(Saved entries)
········

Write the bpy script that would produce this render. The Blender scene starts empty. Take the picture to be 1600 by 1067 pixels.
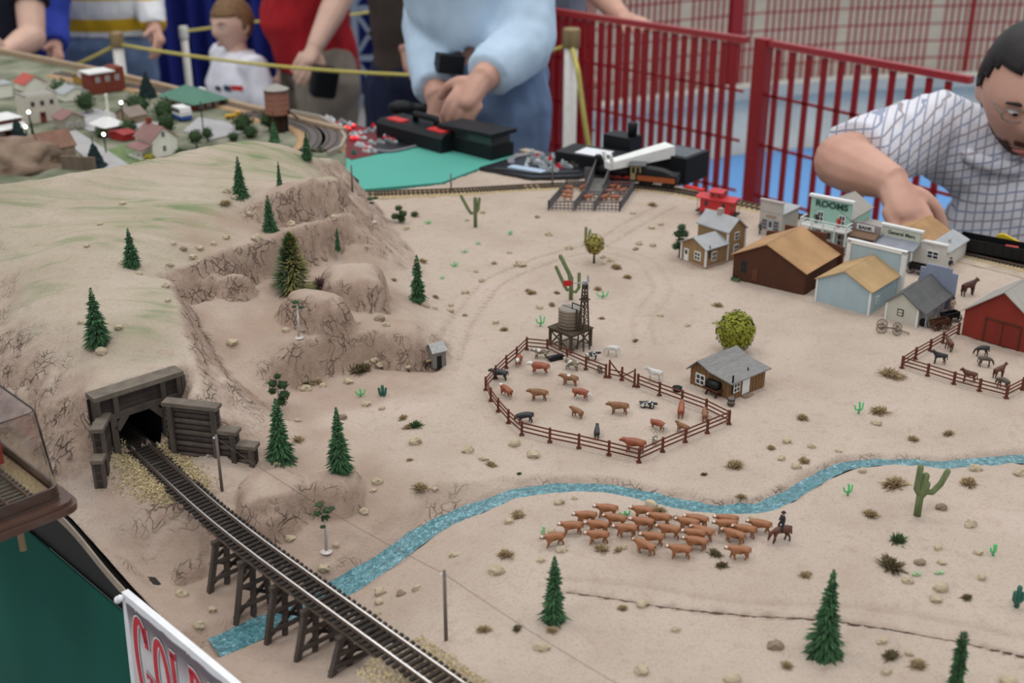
import bpy, bmesh, math, random
import numpy as np
from mathutils import Vector, Matrix, Euler, noise as mnoise
R = random.Random(7)
sc = bpy.context.scene
COL = sc.collection
PI = math.pi
# ------------------------------------------------------------------ camera, light, exposure
TH = math.radians(23.5); FPX = 1900.0; PCX, PCY = 800.0, 533.5
CZ = 1.65; TZ = 1.05                      # eye height, table-top height
cam_d = bpy.data.cameras.new('camera'); cam = bpy.data.objects.new('camera', cam_d); COL.objects.link(cam)
cam.location = (0, 0, CZ); cam.rotation_euler = (PI/2 - TH, 0, 0)
cam_d.sensor_width = 36.0; cam_d.lens = FPX/1600.0*36.0; cam_d.clip_start = 0.02; cam_d.clip_end = 60
cam_d.dof.use_dof = True; cam_d.dof.focus_distance = 1.27; cam_d.dof.aperture_fstop = 6.6
sc.camera = cam
w = bpy.data.worlds.new('hall'); sc.world = w; w.use_nodes = True
w.node_tree.nodes['Background'].inputs[0].default_value = (0.90, 0.95, 1.0, 1)
w.node_tree.nodes['Background'].inputs[1].default_value = 0.40
def hall_lamp(x, y, z, sx, sy, e, col=(1, .97, .93)):
    d = bpy.data.lights.new('hall_lamp', 'AREA'); d.shape = 'RECTANGLE'; d.size = sx; d.size_y = sy; d.energy = e; d.color = col
    o = bpy.data.objects.new('hall_lamp', d); o.location = (x, y, z); COL.objects.link(o)
for lx, ly, le in ((-3.0, -1.5, 44), (0.5, -1.5, 38), (-3.0, 2.5, 44), (1.0, 3.0, 38), (3.5, 1.0, 24), (-1, 7, 40), (4, 7, 40)):
    hall_lamp(lx, ly, 6.5, 1.6, 1.6, le)
sc.view_settings.view_transform = 'Standard'; sc.view_settings.look = 'None'
sc.view_settings.gamma = 1; sc.view_settings.use_curve_mapping = False
sc.view_settings.exposure = 0.68
# ------------------------------------------------------------------ picture <-> place helpers
_S, _C = math.sin(TH), math.cos(TH)
def ray(px, py):
    u = (px-PCX)/FPX; v = (py-PCY)/FPX
    return Vector((u, _C - v*_S, -(_S + v*_C)))
def at(px, py, h=0.0):                     # point where the sight line meets height h over the table
    d = ray(px, py); t = (TZ+h-CZ)/d.z
    return Vector((d.x*t, d.y*t, TZ+h))
def atY(px, py, Y):
    d = ray(px, py); t = Y/d.y
    return Vector((d.x*t, Y, CZ+d.z*t))
def P(px, py, z):                          # point at distance z along the view axis
    return Vector((0, 0, CZ)) + ray(px, py)*z
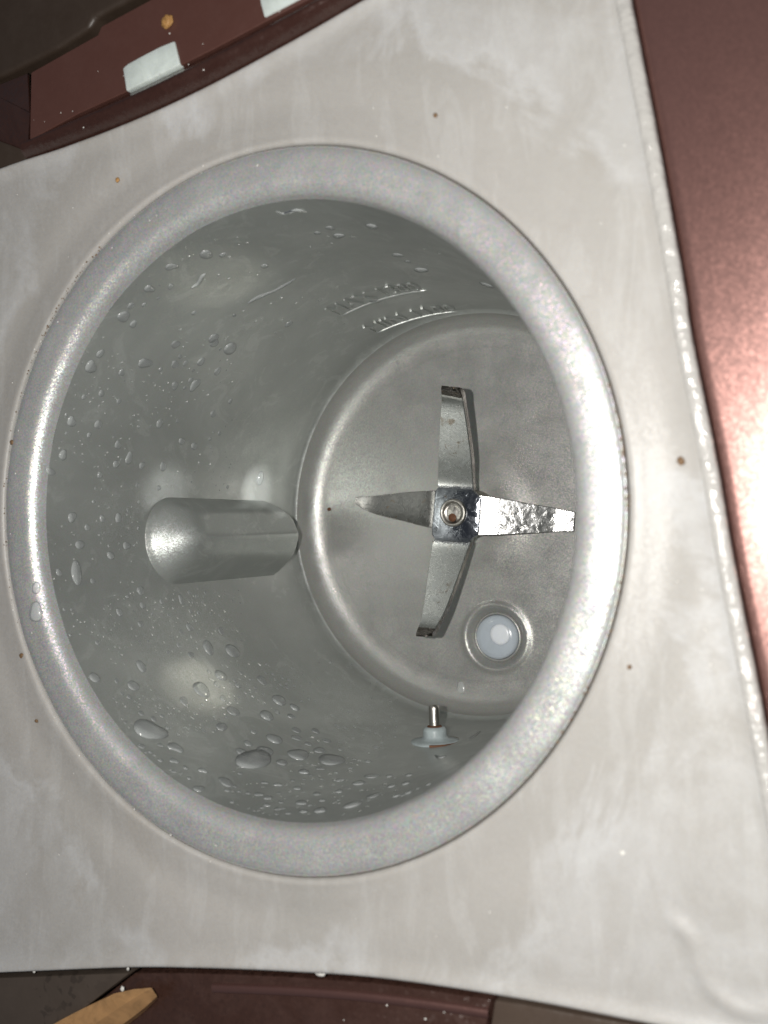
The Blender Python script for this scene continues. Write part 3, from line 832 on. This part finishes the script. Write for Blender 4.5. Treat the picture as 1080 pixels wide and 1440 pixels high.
# ------------------------------------------------------------------ crumbs and dust
def crumb(u, v_, z, r, mat, label, cat='crumb', seed=0, sq=.6):
    rnd = random.Random(seed); bm = bmesh.new(); bmesh.ops.create_icosphere(bm, subdivisions=3, radius=1)
    off = rnd.uniform(0, 50)
    for q in bm.verts:
        q.co *= 1 + .35 * noise.noise(q.co * 1.6 + Vector((off, 0, 0))); q.co.z *= sq; q.co.x *= 1 + .3 * rnd.random() * 0 + .15
        q.co *= r * S
    me = bpy.data.meshes.new('crumb'); bm.to_mesh(me); bm.free()
    p = at(u, v_, z + r * sq * .6); o = obj('crumb', me, mat, None, True, p * S); o.rotation_euler.z = rnd.uniform(0, 3)
    tag(o, label, cat)
crumb(957, 648, .0, .055, M['brown_speck'], 'brown soy crumb on the pale plate between cup rim and shell', seed=1)
crumb(165, 253, .0, .045, M['crumb'], 'orange crumb on the pale plate at upper left', seed=2)
crumb(235, 30, ZS - .13, .12, M['crumb'], 'amber bean crumb stuck to the brown hinge strip', seed=3)
crumb(875, 1200, .0, .04, M['fleck'], 'pale cream crumb on the plate at lower right', seed=4)
crumb(612, 162, .0, .035, M['brown_speck'], 'tiny brown crumb on the plate right of the top of the rim', seed=5)
crumb(450, 1366, -.2, .09, M['fleck'], 'white crumb on the lower edge of the pale plate', seed=6)
crumb(30, 922, .0, .045, M['brown_speck'], 'brown crumb in the seam left of the cup rim', seed=7)
crumb(51, 1014, .0, .035, M['brown_speck'], 'small brown crumb on the plate below the left of the rim', seed=8)
crumb(17, 622, .0, .05, M['brown_speck'], 'dark crumb wedged in the seam at the far left of the rim', seed=9)
crumb(885, 938, .0, .03, M['brown_speck'], 'tiny brown crumb on the plate right of the rim', seed=10)
crumb(463, 716, ZF, .05, M['rust'], 'rust coloured speck at the left edge of the cup floor', seed=11)
def scatter(n, fn): return [x for x in (fn() for _ in range(n)) if x]
dust = []
U = rr.uniform
for _ in range(130):
    u, v_ = U(0, 1080), U(0, 1440); p = at(u, v_, 0); r = sqrt(p.x ** 2 + p.y ** 2); a = atan2(p.y, p.x) % (2 * pi)
    if r < 6.7 or r > RA[int(a / (2 * pi) * NA) % NA] - .2: continue
    dust.append((p, Vector((0, 0, 1)), U(.006, .016)))
for _ in range(40):                     # along the rim
    a = rr.uniform(pi * .5, pi * 1.45); r = rr.choice([6.45, 6.55, 6.58, 6.1, 6.2]); dust.append((Vector((r * cos(a), r * sin(a), .03 if r > 6.5 else .14 if r < 6.4 else .06)), Vector((0, 0, 1)), U(.008, .022)))
for _ in range(24):                     # hinge strip and bead
    t = U(0, 1); u = 45 + 400 * t; v0 = 190 - 190 * t; dv = U(-70, 25); z = ZS - .13 if dv < -8 else ZS
    dust.append((at(u, v0 + dv, z), Vector((0, 0, 1)), U(.005, .018)))
for _ in range(9):
    u = U(220, 680); dust.append((at(u, bv(u) + U(5, 70), -.38), Vector((0, 0, 1)), U(.01, .03)))
for u, v_, r in ((342, 1355, .05), (48, 1366, .05), (180, 1362, .05), (172, 1391, .07), (203, 122, .05), (43, 216, .06), (62, 168, .05), (144, 114, .035)):
    dust.append((at(u, v_, .03 if v_ < 1300 else -.1), Vector((0, 0, 1)), r * .8))
blobs('residue_flecks', dust, M['fleck'], 'tiny white flecks of dried soy residue on plate and shell', 'residue', .7, 6)
grime = []
for _ in range(150):
    a = rr.choice([U(2.2, 3.6), U(2.2, 2.7), U(0, .3), U(-.7, .1)]); r = U(6.485, 6.56); grime.append((Vector((r * cos(a), r * sin(a), .0)), Vector((0, 0, 1)), U(.006, .02)))
blobs('seam_grime', grime, M['brown_speck'], 'brown grime caught in the seam round the cup rim', 'grime', .5, 6)
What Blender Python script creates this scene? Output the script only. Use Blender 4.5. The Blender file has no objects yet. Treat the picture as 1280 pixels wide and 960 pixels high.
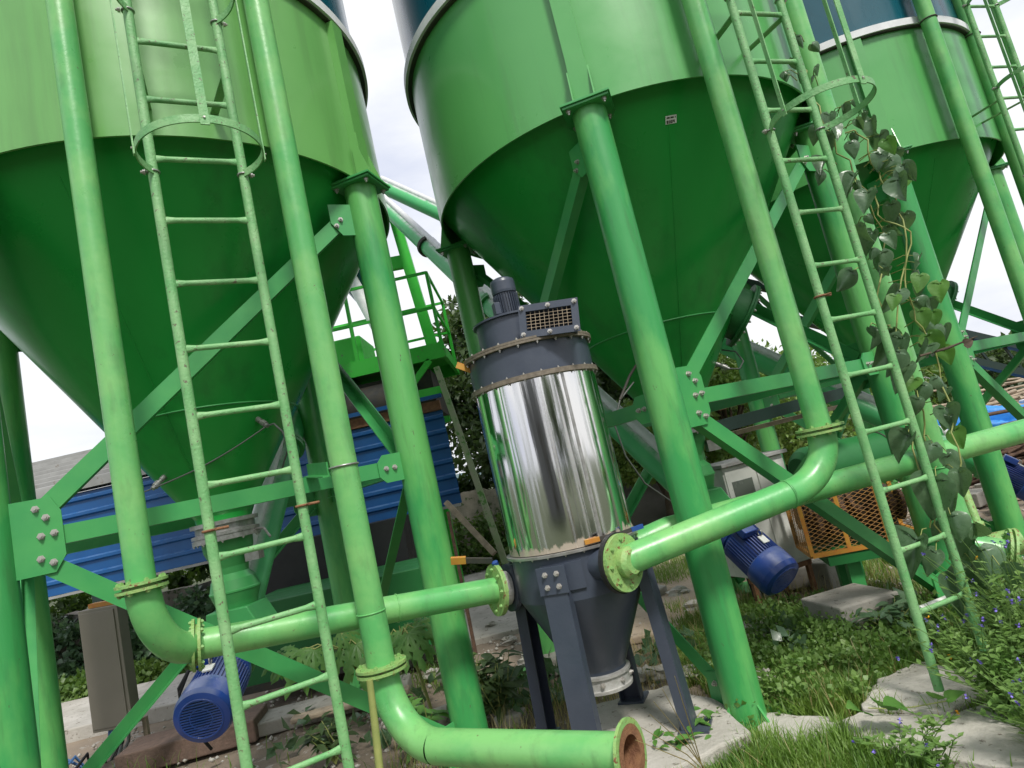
import bpy, math, random
import numpy as np
from mathutils import Vector, Matrix
V=Vector; PI=math.pi; R=math.radians
random.seed(7); RNG=np.random.default_rng(7)
scene=bpy.context.scene
COL=scene.collection

# ------------------------------------------------------------------ camera
F_PX=800.0; HC=1.5
_vx,_vy=-660.0,-5190.0
_dx=_vx-640; _dy=-(_vy-480); _d=math.hypot(_dx,_dy); _p=math.atan(F_PX/_d)
UP=V((_dx/_d*math.cos(_p),_dy/_d*math.cos(_p),-math.sin(_p)))
_f=V((0,0,-1)); FW=(_f-UP*_f.dot(UP)).normalized(); RT=FW.cross(UP)
M3=Matrix((RT,FW,UP))
cam=bpy.data.cameras.new('camera'); camo=bpy.data.objects.new('camera',cam); COL.objects.link(camo)
camo.matrix_world=Matrix.Translation((0,0,HC))@M3.to_4x4()
cam.sensor_width=36; cam.lens=F_PX/1280*36; cam.clip_end=2000; cam.clip_start=.05
scene.camera=camo
def ray(x,y): return M3@V((x-640,480-y,-F_PX))
def at(x,y,Y):                     # point seen at this pixel of the photograph at the true distance Y
    r=ray(x,y); return V((0,0,HC))+r*(Y/r.y)
def atz(x,y,z=0):
    r=ray(x,y); return V((0,0,HC))+r*((z-HC)/r.z)

# ------------------------------------------------------------------ world and sun
SUN_EL,SUN_AZ=52,158               # azimuth clockwise from +Y: behind the camera, to its right
w=bpy.data.worlds.new('World'); scene.world=w; w.use_nodes=True
nt=w.node_tree; nt.nodes.clear()
out=nt.nodes.new('ShaderNodeOutputWorld'); bg=nt.nodes.new('ShaderNodeBackground')
sky=nt.nodes.new('ShaderNodeTexSky'); sky.sky_type='NISHITA'; sky.sun_disc=False
sky.sun_elevation=R(SUN_EL); sky.sun_rotation=R(SUN_AZ); sky.air_density=1.2; sky.dust_density=4
tc=nt.nodes.new('ShaderNodeTexCoord'); mp=nt.nodes.new('ShaderNodeMapping'); mp.inputs['Scale'].default_value=(1,1,3.2)
nz=nt.nodes.new('ShaderNodeTexNoise'); nz.inputs['Scale'].default_value=1.6; nz.inputs['Detail'].default_value=9; nz.inputs['Roughness'].default_value=.55
rp=nt.nodes.new('ShaderNodeValToRGB')
rp.color_ramp.elements[0].position=.38; rp.color_ramp.elements[0].color=(5.1,5.4,6.4,1)
rp.color_ramp.elements[1].position=.58; rp.color_ramp.elements[1].color=(7.3,7.4,7.5,1)
mx=nt.nodes.new('ShaderNodeMix'); mx.data_type='RGBA'; mx.inputs[0].default_value=.93
nt.links.new(tc.outputs['Generated'],mp.inputs[0]); nt.links.new(mp.outputs[0],nz.inputs['Vector'])
nt.links.new(nz.outputs['Fac'],rp.inputs[0]); nt.links.new(sky.outputs[0],mx.inputs[6]); nt.links.new(rp.outputs[0],mx.inputs[7])
nt.links.new(mx.outputs[2],bg.inputs[0]); bg.inputs[1].default_value=.1; nt.links.new(bg.outputs[0],out.inputs[0])
sd=bpy.data.lights.new('sun','SUN'); sd.energy=2.4; sd.angle=R(10); sd.color=(1,.965,.9)
so=bpy.data.objects.new('sun',sd); COL.objects.link(so)
_sdir=V((math.sin(R(SUN_AZ))*math.cos(R(SUN_EL)),math.cos(R(SUN_AZ))*math.cos(R(SUN_EL)),math.sin(R(SUN_EL))))
so.rotation_euler=_sdir.to_track_quat('Z','Y').to_euler(); so.location=(0,-20,20)
vs=scene.view_settings; vs.view_transform='Standard'; vs.look='None'; vs.exposure=.6; vs.gamma=1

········

## Instructions to follow
Lines containing the string "Blender" should be counted; reply with their number and nothing more.

## Exercise result
3